As we know, it's possible to do both..................as long as the academy takes a long-term view on development. Many of the kids in the FCD academy have been there since they were 11-12 learning how to play the game the "FCD way" as the club calls it. I think under Pareja the club did a good job of playing with the desired technical style while also winning matches. It's what's gotten that particular club the highest rating by the USSF> Note that the FCD academy rarely does well in terms of results at the U16 level. They're "middle of the pack" most years in the Texas division. We barely ever talk about that team on these boards. That's because winning isn't that important to that group. But then the U18 team is dominant in the Texas division in terms of results. By the time kids are 17-18, much of the development has been done. These kids have been in the program 5 or 6 years. The team has weeded out the subpar technical performers. Each player on that squad is considered a potential homegrown signing. Each one is being scouted by major college programs, as well as overseas clubs (in particular, the Mexican scouts swarm down here like locusts.) So while winning with that group isn't the be-all end-all primary objective............it's OK at that age for winning matches to be an objective. After all, having a "winning attitude" is a desirable attribute. If we're gonna keep score, the kids are gonna try to win. It's up to the coaches to ensure that the kids are trying to win in the right manner.
I too see much of what you describe. While the technical play in this area is probably stronger, I still see a lack of understanding. While I don’t disagree with your assessment that academy coaches might be spending too much time on making adjustments, my belief is that the challenge the good coaches face is somewhat of a daunting one. The principles of play are something that most kids should already have a good understanding of by U10 or U11. If kids are coming to the Academy level thinking they are "right forwards," trying to teach kids like this concepts of space and movement becomes extremely challenging. At best you often get mechanical movement because this type of thinking is completely counter to their mental model of how to play the game. I also think a lot of coaches lack the knowledge themselves. I think those that have it often don't feel it is worth expending too much effort in this area given the other things they need to train.
I'm not a Texas guy like you so I may have this wrong, but I think if you go back you will find that FC Dallas U16s actually won their division the first two years (08-09, 09-10). So while they were not the best in the academy at that age, the U18s for the past couple of years had a lot of success at the U16 level. To me, what differentiates FC Dallas U18 from other clubs that had U16 teams is that almost all their players have played two years at U18. Older players born Jan-Aug in other academy clubs typically end up going to college. In contrast the FC Dallas has a player base that is predominantly Latino where kids have been less likely to go to college much like Chivas USA had been. But the difference is that Dallas has been able to retain their players through agressive home grown signings while Chivas USA has lost a large number to Mexican clubs. If you compare the 2009-2010 FC Dallas U16 team to the current team, you can how stable this core has been compared to other academy teams. It will be interesting to see what happens to the upcoming U16 groups that have not been as successful and whose players will have a lot more internal competition for the limited home grown spots.
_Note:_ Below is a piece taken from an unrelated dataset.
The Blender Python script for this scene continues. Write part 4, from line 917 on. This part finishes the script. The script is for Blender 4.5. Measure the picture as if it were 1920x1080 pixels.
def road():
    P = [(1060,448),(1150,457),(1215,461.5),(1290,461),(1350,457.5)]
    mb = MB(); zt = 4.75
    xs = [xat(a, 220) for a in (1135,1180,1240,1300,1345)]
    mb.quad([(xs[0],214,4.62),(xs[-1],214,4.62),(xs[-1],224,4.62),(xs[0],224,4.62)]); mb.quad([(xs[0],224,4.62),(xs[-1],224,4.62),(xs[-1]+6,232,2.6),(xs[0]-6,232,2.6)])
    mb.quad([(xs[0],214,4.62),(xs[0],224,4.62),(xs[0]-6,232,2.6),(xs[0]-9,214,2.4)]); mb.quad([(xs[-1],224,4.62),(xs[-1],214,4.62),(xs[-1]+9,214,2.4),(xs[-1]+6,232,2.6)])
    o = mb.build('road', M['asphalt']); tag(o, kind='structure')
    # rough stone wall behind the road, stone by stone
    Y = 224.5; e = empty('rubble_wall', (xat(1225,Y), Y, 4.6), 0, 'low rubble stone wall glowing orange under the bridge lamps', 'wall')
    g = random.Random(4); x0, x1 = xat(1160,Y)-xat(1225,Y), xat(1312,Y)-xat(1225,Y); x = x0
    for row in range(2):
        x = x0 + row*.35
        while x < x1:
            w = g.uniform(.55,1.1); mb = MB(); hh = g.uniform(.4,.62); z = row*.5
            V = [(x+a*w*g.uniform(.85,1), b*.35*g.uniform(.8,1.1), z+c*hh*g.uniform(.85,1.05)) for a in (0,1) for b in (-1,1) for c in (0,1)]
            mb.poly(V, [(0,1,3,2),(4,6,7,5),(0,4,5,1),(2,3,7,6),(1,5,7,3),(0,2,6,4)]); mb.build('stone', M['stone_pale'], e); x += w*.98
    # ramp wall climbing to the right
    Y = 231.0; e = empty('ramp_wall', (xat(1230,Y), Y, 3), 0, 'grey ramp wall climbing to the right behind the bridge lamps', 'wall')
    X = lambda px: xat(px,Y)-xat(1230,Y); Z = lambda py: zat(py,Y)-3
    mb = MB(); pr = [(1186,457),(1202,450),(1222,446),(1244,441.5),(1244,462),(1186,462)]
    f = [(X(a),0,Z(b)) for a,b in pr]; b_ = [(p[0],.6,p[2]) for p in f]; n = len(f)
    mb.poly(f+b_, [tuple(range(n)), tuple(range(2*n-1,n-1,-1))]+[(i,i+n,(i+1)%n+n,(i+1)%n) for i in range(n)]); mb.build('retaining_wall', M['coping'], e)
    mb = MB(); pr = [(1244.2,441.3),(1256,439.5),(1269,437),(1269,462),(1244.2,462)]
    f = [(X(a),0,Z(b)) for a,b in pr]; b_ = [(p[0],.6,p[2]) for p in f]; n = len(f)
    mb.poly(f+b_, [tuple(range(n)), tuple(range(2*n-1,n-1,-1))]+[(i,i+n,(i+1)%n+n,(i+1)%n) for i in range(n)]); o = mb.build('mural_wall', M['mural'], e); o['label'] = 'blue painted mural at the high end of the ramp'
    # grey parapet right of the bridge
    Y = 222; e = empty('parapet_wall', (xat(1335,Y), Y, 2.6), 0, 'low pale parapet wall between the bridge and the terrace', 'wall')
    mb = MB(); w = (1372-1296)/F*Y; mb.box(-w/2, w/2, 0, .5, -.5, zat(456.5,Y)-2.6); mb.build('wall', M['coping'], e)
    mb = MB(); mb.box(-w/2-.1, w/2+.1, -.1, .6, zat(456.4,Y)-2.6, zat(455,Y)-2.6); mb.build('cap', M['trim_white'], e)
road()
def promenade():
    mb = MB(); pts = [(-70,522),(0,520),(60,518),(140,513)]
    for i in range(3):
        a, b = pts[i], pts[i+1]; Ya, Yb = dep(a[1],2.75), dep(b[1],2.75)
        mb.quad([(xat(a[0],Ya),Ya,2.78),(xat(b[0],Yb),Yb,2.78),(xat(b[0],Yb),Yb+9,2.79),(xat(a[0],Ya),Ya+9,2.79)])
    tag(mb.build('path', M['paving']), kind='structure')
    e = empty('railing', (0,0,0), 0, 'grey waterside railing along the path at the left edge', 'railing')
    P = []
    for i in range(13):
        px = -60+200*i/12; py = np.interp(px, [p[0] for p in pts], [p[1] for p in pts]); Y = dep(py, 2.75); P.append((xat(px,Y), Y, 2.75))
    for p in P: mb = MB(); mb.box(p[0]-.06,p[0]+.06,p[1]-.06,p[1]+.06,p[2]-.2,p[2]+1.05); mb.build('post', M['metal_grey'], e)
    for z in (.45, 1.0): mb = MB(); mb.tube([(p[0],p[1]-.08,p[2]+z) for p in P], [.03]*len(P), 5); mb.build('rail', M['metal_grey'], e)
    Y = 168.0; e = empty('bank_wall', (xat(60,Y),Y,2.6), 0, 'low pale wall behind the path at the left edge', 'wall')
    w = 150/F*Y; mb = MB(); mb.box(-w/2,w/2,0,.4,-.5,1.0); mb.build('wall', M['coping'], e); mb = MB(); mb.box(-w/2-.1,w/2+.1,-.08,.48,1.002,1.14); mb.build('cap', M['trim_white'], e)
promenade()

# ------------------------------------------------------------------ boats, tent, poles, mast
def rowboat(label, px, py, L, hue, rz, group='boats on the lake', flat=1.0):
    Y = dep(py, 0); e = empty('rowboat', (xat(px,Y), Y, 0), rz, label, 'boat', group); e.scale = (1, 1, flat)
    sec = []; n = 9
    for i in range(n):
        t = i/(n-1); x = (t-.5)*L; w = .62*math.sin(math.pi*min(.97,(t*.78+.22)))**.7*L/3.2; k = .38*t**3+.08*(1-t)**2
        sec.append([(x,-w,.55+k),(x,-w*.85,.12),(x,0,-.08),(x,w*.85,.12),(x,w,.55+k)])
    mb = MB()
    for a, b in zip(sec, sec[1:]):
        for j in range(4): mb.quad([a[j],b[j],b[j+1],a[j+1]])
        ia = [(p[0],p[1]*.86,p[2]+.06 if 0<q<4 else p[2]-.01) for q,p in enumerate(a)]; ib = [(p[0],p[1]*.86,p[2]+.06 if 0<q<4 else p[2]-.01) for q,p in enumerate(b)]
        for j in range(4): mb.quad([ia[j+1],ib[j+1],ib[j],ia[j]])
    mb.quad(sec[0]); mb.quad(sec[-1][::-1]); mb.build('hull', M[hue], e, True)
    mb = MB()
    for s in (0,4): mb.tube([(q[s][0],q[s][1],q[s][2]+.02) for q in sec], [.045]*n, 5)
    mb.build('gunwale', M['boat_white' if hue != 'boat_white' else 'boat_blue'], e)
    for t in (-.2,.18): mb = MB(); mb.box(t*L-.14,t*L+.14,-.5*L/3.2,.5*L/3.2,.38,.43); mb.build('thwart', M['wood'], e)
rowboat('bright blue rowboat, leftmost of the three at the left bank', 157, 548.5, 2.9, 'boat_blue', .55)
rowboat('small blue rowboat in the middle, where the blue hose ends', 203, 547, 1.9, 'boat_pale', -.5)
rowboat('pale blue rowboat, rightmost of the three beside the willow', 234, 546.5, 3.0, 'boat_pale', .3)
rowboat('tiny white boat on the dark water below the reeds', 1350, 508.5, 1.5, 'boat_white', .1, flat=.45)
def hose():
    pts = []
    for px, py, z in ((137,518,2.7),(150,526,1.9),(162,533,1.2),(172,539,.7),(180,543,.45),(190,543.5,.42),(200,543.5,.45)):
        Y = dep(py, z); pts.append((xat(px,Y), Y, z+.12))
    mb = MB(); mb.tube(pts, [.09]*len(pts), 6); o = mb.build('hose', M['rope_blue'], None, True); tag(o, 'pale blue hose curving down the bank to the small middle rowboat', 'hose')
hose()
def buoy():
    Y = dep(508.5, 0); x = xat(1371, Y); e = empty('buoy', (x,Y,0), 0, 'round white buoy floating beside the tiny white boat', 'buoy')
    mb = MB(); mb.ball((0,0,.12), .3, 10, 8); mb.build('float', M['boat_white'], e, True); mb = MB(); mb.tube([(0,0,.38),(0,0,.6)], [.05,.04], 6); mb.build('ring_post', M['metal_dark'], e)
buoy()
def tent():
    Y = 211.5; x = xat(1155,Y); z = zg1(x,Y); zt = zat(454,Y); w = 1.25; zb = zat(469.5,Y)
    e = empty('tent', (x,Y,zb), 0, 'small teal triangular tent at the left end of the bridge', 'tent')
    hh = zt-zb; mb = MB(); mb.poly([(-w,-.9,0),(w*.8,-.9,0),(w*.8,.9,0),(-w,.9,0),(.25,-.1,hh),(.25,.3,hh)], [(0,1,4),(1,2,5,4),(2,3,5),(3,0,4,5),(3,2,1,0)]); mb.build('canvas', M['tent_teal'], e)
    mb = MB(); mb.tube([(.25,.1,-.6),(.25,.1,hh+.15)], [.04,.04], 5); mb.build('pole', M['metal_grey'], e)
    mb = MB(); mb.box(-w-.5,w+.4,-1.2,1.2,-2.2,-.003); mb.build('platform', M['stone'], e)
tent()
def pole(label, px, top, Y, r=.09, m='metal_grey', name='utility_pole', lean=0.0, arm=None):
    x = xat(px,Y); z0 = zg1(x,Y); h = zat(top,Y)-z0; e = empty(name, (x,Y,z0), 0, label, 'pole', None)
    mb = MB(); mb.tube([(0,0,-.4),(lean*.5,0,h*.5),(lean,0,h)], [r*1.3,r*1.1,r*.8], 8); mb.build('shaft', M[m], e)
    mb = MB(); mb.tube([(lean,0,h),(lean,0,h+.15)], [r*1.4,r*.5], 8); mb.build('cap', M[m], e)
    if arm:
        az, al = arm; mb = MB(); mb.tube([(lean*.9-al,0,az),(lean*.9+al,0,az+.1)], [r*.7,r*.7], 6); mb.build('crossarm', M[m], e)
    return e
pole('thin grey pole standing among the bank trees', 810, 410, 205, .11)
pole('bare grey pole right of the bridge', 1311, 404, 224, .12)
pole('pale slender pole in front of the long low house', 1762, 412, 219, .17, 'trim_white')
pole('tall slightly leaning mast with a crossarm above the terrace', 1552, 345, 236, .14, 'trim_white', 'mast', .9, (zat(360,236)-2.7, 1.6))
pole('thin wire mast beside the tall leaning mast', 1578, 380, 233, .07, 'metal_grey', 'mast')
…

What you said is very true and that is why Lucas and I will take very seriouisly the decision on where he should play the next two years. RSL has great training and is residential but It has become very clear by all the sophomores that have left this year that their focus is on winning. There is no doubt in my mind that his senior year he will get plenty of playing time but his junior year as a young U-18 might be more of a challenge and I am not sure that is what is best. The next month should be interesting talks in deciding plans for the next two years.
The discussion regarding game time, development and results is interesting. My background- father of 95 academy boy who plays and starts almost all the U-18 academy games for his club. I believe his club coaches provide an environment for development and preach: possession, play from the back, pace, one/two touch.... Some kids get it more then others but just like a math student whose teacher teaches algebra for a week on test day (game day) they all do not solve all of the problems. Americans, and I am a proud one, tend to blame others for our short falls. Just b/c everyone on the team does not get the "beautiful game," (all of the math students do not get As) does not mean that it is not being taught correctly. There is a reason why we are all not professional athletes. I know that there are a lot, the majority, not teaching the "beautiful game" but if you look for it you will find it. I have to assume that most academy teams are receiving the proper instruction??? The commitment mandated by the academy from the players (now no HS; 10 months) demands proper instruction. Also proper development should result in good records. They concept is not mutually exclusive. Barcelona wins games right?